Try automating that.

This is the big problem with automating business processes: us humans glorify in our exception creation and handling processes, and we're damned bad at being consistent about it. The same is true about managing a fleet of servers; if it's fully manual the rules about what goes where are similarly complex. That 87 point checklist is a good sign.

When attempting to push out an Identity Management System project or a Configuration Management project a lot of the hard work goes into simplifying the complexity in the existing rules. This is not a strictly technical problem, it's a people problem.

You have six groups of developers deploying Tomcat apps. Yay standards! But each group has their own requirements for how they want Tomcat and the supporting JVM massaged.

The people problem here is figuring out how many of those differences are just mythology ("this blog on the internet said doing it this way would be bad, and had charts. We don't like bad.") and how many have technical reasons behind them ("we run out of private-bytes if we do it that way"). That's a lot of negotiation, gentle easings into new processes to smooth workflow, and a lot of technical handholding to reassure everyone that this really is a better way. Even after all that work you still may end up with Puppet classes like this:

  • tomcat6::tc_repos
  • tomcat6::helpdeskportal
  • tomcat6::SNARC
  • tomcat7::bbc_crawler
  • tomcat7::HR_APPS
  • tomcat7::buildSystem

Fighting entropy is hard, hard work. Technically hard, and socially hard. In this new devops era of programmable-everything, that entropy has to be encoded, cross-checked, regression tested, and maintained somehow. Entropy will win in the end, but you can at least kick the can down the road enough that it'll have a harder time stealing your weekend.

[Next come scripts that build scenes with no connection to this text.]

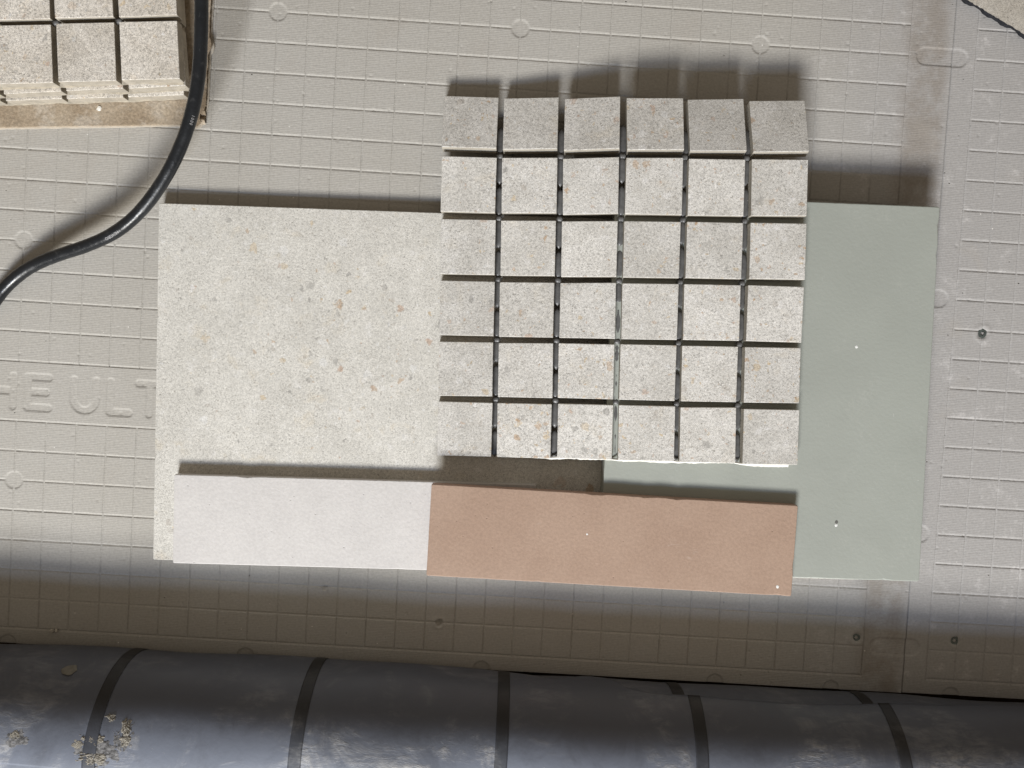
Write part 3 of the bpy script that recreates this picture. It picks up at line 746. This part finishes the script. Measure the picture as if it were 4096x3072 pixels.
def sheet_obj(name, V3, F, thick, mats, parent):
    me = mesh_np(name, (V3 + np.array([-200, -RY, 35])) * MM, F)
    o = link(name, me, parent, mats)
    if thick:
        s = o.modifiers.new('thickness', 'SOLIDIFY'); s.thickness = thick * MM; s.offset = -1
        s.use_rim = True
        if len(mats) > 1: s.material_offset_rim = 1
    return o
V3, F = cyl_patch(-420, 900, lambda x: -178, lambda x: 178, RR - 3.2, 260, 90)
sheet_obj('inner_layer', V3, F, 0, (M['roll'],), roll)
V3, F = cyl_patch(-420, 900, low, flap, RR, 330, 80)
sheet_obj('outer_layer', V3, F, 2.2, (M['roll'], M['roll_edge']), roll)
# printed black stripes round the roll
for sx in (-86.2, 67.2, 222.6, 377.0, 535.0, 697.0, -243.0):
    w = 4.9
    V3, F = cyl_patch(sx - w, sx + w, low, flap, RR + .45, 9, 80)
    o = sheet_obj('stripe', V3, F, .35, (M['stripe'],), roll)
    if sx > 240:
        V3, F = cyl_patch(sx - w - 11, sx + w - 11, lambda x: 40, lambda x: 140, RR - 2.75, 9, 40)
        sheet_obj('stripe', V3, F, .3, (M['stripe'],), roll)
def on_roll(x, ang, dr=0.0):
    a = R_(ang); r = RR + dr + wob(np.array(float(x)), np.array(a))
    return Vector((x, RY + float(r) * math.sin(a), RZ + float(r) * math.cos(a)))
def lump_patch(x, ang, wx, wy, hgt, seed, thr=.42):
    """a crust of dried plaster: uneven height field on the roll, cut to an uneven outline"""
    n = 46; U = np.linspace(-1, 1, n); gu, gv = np.meshgrid(U, U)
    nz = .50 * smooth_noise((n, n), (6, 6), seed) + .30 * smooth_noise((n, n), (13, 13), seed + 1) + .20 * smooth_noise((n, n), (26, 26), seed + 2)
    h = (nz - thr) + .34 - .62 * (gu ** 2 + gv ** 2)
    fine = smooth_noise((n, n), (38, 38), seed + 4)
    top = np.where(h > 0, np.minimum(h * 3.2, 1) * hgt * .7 * (.2 + .9 * fine), -.6)
    gx = x + gu * wx; ga = np.radians(ang + np.degrees(gv * wy / RR))
    r = RR + wob(gx, ga) + top
    V3 = np.stack([gx, RY + r * np.sin(ga), RZ + r * np.cos(ga)], -1).reshape(-1, 3)
    F = grid_faces(n, n); keep = (h.reshape(-1)[F] > -.03).any(1); F = F[keep]
    used = np.unique(F); mp = np.zeros(len(V3), int); mp[used] = np.arange(len(used))
    return V3[used], mp[F]
for k, (x, a_, wx, wy, th) in enumerate([(-82, 8, 20, 13, .47), (-62, 21, 9, 13, .47), (-140, 14, 13, 7, .50)]):
    V3, F = lump_patch(x, a_, wx, wy, .10, 160 + 5 * k, th)
    sheet_obj('plaster_smear', V3, F, 0, (M['smear'],), roll)
for k, (x, a_, wx, wy, hg, th) in enumerate([(-75.5, 32, 5, 3.5, .9, .48), (-62.5, 26, 5, 8, 1.3, .45), (-61, 17, 5, 5, .8, .50), (-86, 17, 10, 6, .9, .49), (-84, 4, 12, 6.5, 1.3, .40), (-144, 16.5, 4.5, 4, .6, .49), (-96, 13, 6, 4, .4, .52)]):
    V3, F = lump_patch(x, a_, wx, wy, hg, 60 + 7 * k, th)
    o = sheet_obj('plaster_splatter', V3, F, 0, (M['splat'],), roll)
    for p_ in o.data.polygons: p_.use_smooth = False
# flat dried blob
bm = bmesh.new(); bmesh.ops.create_icosphere(bm, subdivisions=3, radius=1)
aa = R_(66); c = on_roll(-122.7, 66, .2) + OFF
for vv in bm.verts:
    k = 1 + .08 * math.sin(vv.co.x * 5) + .06 * math.cos(vv.co.y * 7)
    p = Vector((vv.co.x * 6.0 * k, vv.co.y * 5.0 * k, vv.co.z * .8))
    p = Matrix.Rotation(-aa, 3, 'X') @ p
    vv.co = (p + c) * MM
o = link('dried_blob', bm_mesh(bm, 'dried_blob', True), roll, (M['paste'],)); o['label'] = 'flat oval blob of dried paste'
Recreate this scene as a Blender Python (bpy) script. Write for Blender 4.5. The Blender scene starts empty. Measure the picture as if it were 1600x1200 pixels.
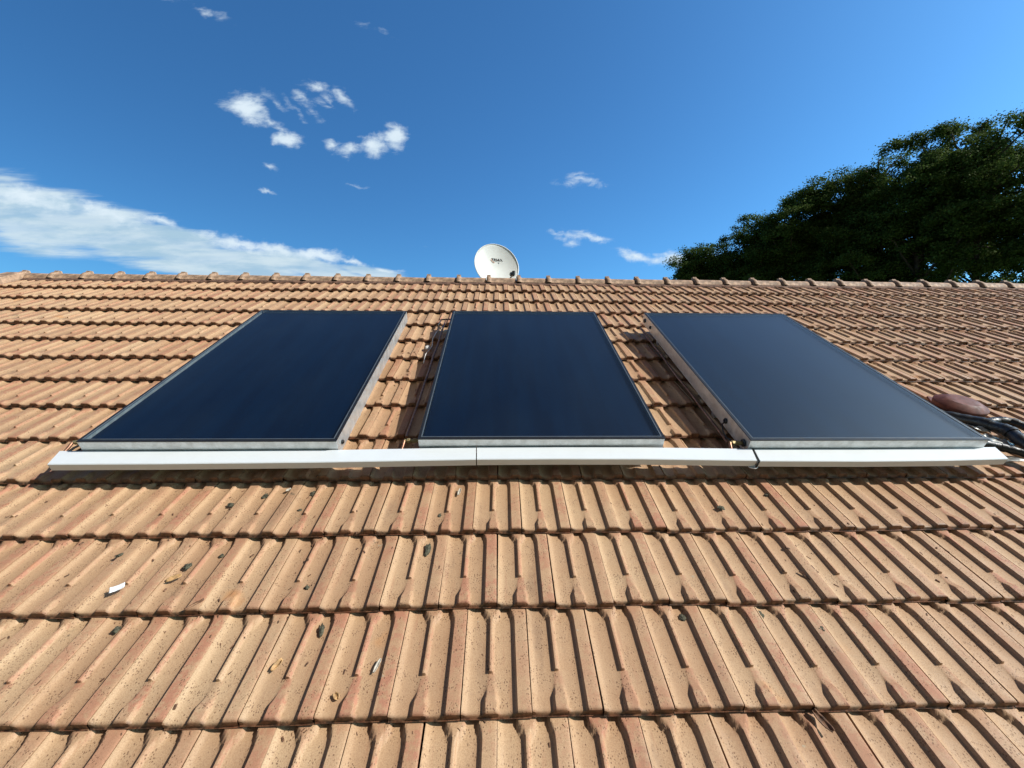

If you're lucky enough to face a greenfield environment deployment of some kind, maybe you're figuring out how applications and access will happen in a public cloud of some kind, you can at least put in rules and procedures at the start to help constrain the organic growth of exceptions. We... aren't always that lucky, sometimes we have to cram the entropy demon back into jail the hard way.

But if you do have the entropy demon in jail? Yay! But it's going to be a constant fight to keep the business rules encoded in the automation simple. Keep up the fight. You don't want the Eschaton bootstrapping on your watch.